Electric-car owners in South Australia can breathe a sigh of relief, with the abolition of a controversial road-user tax.
The per-kilometre charge for electric cars – in addition to vehicle registration fees – was intended to make up for the revenue lost from fuel excise, a portion of which goes into road funding.
In recent days, the South Australia Parliament has voted to repeal the pay-per-kilometre tax – which was due to come into force in July 2027, or when electric vehicles reached 30 per cent of new-car sales in the state – after initially delaying its implementation by five years.
The tax would have forced drivers of electric cars to pay 2.5 cents for every kilometre, in an effort to recuperate lost revenue from the fuel excise, which is collected for each litre of petrol, LP gas, and diesel sold.

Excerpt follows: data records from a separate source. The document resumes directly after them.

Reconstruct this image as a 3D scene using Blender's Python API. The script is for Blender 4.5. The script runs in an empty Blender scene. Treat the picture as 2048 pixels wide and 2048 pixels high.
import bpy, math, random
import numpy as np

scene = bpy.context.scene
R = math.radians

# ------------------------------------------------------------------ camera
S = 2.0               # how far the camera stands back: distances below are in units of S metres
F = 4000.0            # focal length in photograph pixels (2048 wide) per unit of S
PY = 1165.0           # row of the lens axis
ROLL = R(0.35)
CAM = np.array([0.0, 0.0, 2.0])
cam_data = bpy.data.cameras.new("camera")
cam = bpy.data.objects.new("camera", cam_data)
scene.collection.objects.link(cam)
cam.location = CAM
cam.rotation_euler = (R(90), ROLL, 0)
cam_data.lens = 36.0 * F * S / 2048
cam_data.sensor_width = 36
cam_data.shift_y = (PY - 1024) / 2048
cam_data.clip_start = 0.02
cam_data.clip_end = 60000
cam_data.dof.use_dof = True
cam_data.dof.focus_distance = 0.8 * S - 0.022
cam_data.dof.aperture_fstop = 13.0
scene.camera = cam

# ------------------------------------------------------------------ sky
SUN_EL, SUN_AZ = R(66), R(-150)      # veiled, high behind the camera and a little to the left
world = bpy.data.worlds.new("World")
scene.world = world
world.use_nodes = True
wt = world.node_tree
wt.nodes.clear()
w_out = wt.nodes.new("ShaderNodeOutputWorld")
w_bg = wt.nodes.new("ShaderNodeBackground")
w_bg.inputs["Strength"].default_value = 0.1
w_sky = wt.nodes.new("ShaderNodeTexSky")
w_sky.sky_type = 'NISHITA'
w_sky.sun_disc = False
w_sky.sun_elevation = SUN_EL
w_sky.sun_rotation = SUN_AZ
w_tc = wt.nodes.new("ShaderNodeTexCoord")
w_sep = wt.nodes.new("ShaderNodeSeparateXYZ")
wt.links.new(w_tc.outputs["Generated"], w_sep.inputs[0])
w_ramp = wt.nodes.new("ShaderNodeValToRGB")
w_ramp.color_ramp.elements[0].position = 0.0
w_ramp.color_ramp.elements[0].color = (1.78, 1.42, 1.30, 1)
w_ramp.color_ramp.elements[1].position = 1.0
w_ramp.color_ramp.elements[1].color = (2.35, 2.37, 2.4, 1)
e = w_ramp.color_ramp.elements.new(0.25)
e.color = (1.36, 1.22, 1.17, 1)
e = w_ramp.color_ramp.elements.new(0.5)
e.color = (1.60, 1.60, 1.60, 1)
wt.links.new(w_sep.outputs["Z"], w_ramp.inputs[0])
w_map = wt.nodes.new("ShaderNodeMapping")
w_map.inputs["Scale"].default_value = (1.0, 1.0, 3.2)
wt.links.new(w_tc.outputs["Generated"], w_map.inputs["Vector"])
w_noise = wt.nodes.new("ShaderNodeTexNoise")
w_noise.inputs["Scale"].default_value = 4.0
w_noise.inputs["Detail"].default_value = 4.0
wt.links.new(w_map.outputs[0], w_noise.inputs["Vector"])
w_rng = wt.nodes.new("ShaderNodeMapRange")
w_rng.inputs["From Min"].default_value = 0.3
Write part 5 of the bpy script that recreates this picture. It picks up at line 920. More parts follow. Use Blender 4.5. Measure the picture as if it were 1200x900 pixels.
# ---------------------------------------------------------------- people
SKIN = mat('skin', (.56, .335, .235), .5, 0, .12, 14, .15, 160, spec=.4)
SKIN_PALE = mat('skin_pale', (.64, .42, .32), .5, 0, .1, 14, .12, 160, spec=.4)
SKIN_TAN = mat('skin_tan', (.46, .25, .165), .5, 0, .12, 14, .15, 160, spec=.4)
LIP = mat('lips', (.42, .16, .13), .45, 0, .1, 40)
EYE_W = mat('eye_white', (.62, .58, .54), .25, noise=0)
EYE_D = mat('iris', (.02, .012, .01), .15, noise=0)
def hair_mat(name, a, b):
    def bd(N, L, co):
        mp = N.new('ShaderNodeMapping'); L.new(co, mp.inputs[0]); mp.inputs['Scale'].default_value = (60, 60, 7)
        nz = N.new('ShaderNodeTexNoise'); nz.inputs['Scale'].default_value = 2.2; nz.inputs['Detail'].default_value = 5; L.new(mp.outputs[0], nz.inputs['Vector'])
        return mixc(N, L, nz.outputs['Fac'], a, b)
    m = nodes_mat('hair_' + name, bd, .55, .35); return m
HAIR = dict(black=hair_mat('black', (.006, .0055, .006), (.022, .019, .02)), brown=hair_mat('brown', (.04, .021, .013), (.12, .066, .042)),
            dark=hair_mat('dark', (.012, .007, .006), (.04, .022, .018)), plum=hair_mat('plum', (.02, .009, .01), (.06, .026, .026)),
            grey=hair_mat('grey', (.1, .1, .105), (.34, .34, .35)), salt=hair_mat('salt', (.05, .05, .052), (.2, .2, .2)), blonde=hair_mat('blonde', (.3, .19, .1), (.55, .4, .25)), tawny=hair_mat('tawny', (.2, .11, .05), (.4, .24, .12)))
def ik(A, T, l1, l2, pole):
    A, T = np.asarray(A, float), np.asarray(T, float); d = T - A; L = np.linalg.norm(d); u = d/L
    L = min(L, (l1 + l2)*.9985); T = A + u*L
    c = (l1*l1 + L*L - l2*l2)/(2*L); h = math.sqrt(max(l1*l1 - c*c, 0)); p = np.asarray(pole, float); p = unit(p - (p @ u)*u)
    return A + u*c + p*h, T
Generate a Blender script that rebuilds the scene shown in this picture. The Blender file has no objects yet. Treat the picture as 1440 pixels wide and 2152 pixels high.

« We want more South Australians making more environmentally-friendly choices, not putting in barriers that dissuade them, » South Australian Minister for Transport and Infrastructure Tom Koutsantonis said in a media statement in May 2022, at the announcement of the proposed changes.
« The feedback we received from the community was overwhelming, the [previous government’s] decision to introduce this tax would have reduced community uptake [of electric cars]. »
But despite publicly admonishing the road-user tax, behind closed doors South Australia continues to support the flexibility to implement such a tax.
The Victorian road-user tax is currently before the High Court, in what is said to be the biggest constitutional battle in 25 years.
South Australia’s Attorney-General submitted an argument in defence of the tax to the High Court on 16 February 2023, despite repealing its own road-user tax in the same week during a parliamentary sitting.
The case will ultimately decide what level of government can collect the tax dollars and how they are distributed.